- Dataset entries -
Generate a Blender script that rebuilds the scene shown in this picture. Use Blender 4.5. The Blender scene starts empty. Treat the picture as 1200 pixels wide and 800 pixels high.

---

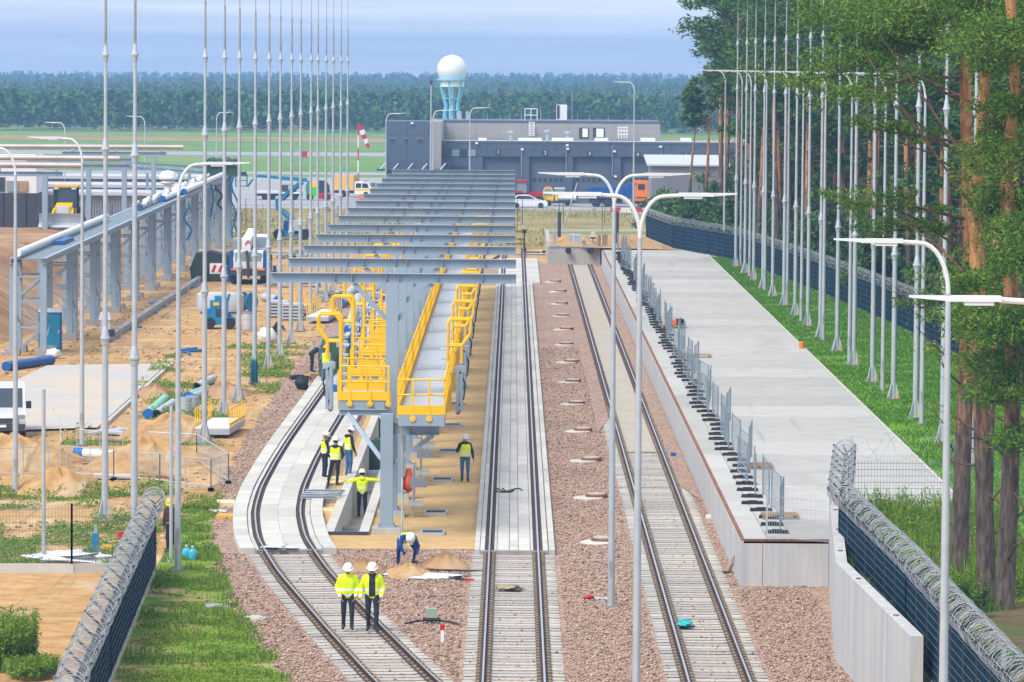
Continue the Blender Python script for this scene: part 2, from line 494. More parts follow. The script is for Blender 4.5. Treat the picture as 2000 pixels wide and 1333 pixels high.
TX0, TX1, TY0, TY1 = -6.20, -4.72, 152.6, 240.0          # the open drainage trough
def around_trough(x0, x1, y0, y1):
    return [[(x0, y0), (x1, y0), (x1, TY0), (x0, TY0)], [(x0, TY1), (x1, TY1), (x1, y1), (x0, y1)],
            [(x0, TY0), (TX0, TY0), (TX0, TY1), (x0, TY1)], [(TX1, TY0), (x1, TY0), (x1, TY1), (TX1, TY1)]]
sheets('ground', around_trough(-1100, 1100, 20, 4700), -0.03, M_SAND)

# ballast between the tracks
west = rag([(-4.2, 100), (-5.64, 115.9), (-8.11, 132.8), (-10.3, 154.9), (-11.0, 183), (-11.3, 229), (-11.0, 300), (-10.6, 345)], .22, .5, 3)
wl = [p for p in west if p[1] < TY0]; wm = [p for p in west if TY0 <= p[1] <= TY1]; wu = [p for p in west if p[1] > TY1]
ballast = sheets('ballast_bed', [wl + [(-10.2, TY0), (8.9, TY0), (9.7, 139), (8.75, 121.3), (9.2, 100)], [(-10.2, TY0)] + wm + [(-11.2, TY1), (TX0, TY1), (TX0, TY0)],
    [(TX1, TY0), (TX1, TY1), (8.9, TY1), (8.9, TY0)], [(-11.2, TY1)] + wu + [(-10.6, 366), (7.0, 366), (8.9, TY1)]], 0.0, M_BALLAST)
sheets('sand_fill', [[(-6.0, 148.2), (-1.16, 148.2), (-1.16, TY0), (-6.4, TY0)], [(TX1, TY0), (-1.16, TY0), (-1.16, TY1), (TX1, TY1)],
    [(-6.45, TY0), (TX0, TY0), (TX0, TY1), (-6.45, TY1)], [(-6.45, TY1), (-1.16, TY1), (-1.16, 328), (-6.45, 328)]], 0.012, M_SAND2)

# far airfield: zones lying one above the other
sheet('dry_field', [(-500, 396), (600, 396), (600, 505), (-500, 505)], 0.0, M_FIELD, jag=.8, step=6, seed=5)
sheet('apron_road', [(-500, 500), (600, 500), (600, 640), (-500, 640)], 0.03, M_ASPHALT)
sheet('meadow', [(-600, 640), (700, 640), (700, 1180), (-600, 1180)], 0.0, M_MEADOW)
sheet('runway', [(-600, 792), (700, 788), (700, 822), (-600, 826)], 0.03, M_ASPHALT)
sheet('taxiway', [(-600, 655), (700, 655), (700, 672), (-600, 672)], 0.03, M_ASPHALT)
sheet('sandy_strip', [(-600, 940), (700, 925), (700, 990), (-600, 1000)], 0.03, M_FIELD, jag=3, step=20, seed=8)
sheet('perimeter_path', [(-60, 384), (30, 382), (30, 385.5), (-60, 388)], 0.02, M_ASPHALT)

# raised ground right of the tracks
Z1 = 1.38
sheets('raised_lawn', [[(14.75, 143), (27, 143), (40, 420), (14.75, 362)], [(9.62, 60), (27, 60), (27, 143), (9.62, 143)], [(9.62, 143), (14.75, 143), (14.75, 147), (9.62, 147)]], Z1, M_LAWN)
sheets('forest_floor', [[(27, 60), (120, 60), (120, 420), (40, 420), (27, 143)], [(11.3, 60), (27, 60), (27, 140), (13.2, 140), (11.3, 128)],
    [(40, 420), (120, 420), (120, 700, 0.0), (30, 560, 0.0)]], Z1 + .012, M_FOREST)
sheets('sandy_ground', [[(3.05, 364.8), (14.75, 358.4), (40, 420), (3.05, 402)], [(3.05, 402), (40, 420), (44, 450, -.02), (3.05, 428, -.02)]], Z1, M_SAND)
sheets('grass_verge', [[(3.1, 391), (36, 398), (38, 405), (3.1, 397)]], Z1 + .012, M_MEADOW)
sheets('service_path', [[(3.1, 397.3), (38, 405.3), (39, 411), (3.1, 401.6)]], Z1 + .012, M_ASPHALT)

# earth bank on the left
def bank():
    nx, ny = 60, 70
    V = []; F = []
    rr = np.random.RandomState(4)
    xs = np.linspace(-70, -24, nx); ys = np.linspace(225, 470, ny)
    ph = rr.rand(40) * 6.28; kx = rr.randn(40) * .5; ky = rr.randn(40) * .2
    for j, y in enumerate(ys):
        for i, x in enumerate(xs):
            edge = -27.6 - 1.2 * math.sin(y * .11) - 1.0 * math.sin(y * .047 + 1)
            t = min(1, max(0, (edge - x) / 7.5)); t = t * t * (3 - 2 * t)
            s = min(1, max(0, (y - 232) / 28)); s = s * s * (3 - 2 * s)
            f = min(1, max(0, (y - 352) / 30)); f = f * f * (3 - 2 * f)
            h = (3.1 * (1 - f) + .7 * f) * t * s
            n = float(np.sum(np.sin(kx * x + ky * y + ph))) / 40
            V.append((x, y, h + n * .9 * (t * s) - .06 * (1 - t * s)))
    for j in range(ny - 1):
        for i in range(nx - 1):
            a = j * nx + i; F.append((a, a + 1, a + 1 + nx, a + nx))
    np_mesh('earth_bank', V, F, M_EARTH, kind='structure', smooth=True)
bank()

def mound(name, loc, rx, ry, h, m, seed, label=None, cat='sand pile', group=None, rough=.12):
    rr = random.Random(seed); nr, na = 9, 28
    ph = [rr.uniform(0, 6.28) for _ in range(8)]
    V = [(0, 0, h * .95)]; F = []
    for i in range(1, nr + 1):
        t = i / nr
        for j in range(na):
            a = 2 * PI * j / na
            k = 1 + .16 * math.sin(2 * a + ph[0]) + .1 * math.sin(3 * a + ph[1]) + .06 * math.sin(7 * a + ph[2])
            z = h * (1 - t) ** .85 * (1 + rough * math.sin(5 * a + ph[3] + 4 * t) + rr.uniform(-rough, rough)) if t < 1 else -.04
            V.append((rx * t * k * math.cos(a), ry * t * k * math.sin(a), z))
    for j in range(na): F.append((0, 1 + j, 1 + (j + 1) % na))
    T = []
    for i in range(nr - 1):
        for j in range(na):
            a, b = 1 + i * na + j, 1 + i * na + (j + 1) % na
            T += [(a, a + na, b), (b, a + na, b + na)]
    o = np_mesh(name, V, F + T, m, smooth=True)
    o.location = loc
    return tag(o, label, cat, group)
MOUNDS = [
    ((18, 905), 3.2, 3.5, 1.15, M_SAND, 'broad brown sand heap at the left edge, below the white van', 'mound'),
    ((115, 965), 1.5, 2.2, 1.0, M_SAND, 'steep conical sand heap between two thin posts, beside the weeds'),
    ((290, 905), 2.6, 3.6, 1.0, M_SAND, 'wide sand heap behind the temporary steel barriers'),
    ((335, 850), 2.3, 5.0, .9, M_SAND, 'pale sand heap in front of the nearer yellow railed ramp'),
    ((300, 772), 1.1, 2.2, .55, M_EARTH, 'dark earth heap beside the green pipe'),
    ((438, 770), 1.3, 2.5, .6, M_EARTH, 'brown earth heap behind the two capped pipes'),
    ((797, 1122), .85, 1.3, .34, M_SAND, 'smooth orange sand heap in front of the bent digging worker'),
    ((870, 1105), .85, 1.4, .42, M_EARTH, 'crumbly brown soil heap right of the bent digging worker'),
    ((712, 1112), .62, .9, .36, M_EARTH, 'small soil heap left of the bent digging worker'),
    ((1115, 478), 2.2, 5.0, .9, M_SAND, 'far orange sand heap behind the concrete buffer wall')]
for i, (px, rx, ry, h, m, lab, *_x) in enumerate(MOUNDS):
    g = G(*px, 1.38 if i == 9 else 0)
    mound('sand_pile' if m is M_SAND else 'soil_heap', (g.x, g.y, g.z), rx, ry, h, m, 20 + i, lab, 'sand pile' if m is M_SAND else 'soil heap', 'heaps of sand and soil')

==

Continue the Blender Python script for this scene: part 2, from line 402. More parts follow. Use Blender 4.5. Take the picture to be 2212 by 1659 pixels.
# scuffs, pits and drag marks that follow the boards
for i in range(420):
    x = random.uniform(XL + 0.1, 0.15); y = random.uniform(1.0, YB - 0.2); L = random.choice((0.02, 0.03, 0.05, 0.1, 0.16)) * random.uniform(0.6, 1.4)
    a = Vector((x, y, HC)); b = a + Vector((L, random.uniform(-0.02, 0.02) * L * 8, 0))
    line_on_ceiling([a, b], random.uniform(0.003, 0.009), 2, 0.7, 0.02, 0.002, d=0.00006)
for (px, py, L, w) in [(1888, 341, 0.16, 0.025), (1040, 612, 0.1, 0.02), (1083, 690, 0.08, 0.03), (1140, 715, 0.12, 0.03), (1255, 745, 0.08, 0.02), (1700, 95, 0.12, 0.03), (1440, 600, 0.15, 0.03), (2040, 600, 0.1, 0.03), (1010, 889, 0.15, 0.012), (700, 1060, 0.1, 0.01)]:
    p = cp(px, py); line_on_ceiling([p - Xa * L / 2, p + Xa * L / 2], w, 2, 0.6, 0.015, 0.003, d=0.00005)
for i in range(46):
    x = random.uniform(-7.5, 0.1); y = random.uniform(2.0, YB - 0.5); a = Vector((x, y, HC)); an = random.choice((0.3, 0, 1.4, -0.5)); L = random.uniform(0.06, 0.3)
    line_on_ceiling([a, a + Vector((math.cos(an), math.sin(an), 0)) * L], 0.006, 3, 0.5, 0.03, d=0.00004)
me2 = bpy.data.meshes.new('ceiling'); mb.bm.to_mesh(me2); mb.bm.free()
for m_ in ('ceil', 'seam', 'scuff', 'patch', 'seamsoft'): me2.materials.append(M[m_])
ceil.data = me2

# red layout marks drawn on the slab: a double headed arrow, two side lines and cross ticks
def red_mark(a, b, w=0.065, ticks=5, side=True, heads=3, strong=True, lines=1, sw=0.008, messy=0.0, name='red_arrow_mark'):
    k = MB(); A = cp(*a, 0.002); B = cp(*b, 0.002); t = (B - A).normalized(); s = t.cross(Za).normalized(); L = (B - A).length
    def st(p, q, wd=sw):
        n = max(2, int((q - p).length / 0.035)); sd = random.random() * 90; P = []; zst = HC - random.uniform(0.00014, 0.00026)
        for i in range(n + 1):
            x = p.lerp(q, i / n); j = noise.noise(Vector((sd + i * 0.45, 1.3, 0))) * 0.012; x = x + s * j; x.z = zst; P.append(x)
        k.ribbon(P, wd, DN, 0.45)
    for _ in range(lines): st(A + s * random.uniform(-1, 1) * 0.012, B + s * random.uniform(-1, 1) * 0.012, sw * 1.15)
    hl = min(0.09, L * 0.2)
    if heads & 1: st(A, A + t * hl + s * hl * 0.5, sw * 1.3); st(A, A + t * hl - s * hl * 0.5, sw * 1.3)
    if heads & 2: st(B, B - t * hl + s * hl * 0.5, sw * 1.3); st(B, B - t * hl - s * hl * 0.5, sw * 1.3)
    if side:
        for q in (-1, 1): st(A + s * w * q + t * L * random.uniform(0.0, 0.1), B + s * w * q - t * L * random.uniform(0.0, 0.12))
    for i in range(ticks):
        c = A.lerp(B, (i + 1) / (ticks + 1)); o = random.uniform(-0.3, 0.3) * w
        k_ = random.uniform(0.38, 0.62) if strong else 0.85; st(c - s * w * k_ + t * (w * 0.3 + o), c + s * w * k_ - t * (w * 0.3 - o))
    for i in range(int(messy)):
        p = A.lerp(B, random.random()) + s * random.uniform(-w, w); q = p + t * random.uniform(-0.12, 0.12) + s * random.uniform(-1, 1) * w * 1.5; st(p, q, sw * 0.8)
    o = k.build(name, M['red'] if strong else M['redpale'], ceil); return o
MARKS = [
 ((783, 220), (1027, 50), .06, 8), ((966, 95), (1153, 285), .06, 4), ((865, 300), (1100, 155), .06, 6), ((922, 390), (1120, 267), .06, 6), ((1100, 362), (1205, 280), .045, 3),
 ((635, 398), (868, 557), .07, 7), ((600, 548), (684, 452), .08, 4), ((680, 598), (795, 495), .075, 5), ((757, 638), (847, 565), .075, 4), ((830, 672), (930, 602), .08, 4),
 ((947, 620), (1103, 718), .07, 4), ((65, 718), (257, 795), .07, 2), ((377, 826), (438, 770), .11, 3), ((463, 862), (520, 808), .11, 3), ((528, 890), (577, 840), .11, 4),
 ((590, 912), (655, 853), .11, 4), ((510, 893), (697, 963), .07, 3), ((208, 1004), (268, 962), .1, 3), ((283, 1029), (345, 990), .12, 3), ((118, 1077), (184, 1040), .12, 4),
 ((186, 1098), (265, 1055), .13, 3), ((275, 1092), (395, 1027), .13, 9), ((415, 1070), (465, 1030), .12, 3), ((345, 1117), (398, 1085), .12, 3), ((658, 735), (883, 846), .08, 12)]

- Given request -
In the material above, locate the line containing "1333 pixels high." and the line containing "4700), -0.03, M_SAND)". Transcribe exactly those two lines and every line between them, and nothing more.

- Solution to this task -
Continue the Blender Python script for this scene: part 2, from line 494. More parts follow. The script is for Blender 4.5. Treat the picture as 2000 pixels wide and 1333 pixels high.
TX0, TX1, TY0, TY1 = -6.20, -4.72, 152.6, 240.0          # the open drainage trough
def around_trough(x0, x1, y0, y1):
    return [[(x0, y0), (x1, y0), (x1, TY0), (x0, TY0)], [(x0, TY1), (x1, TY1), (x1, y1), (x0, y1)],
            [(x0, TY0), (TX0, TY0), (TX0, TY1), (x0, TY1)], [(TX1, TY0), (x1, TY0), (x1, TY1), (TX1, TY1)]]
sheets('ground', around_trough(-1100, 1100, 20, 4700), -0.03, M_SAND)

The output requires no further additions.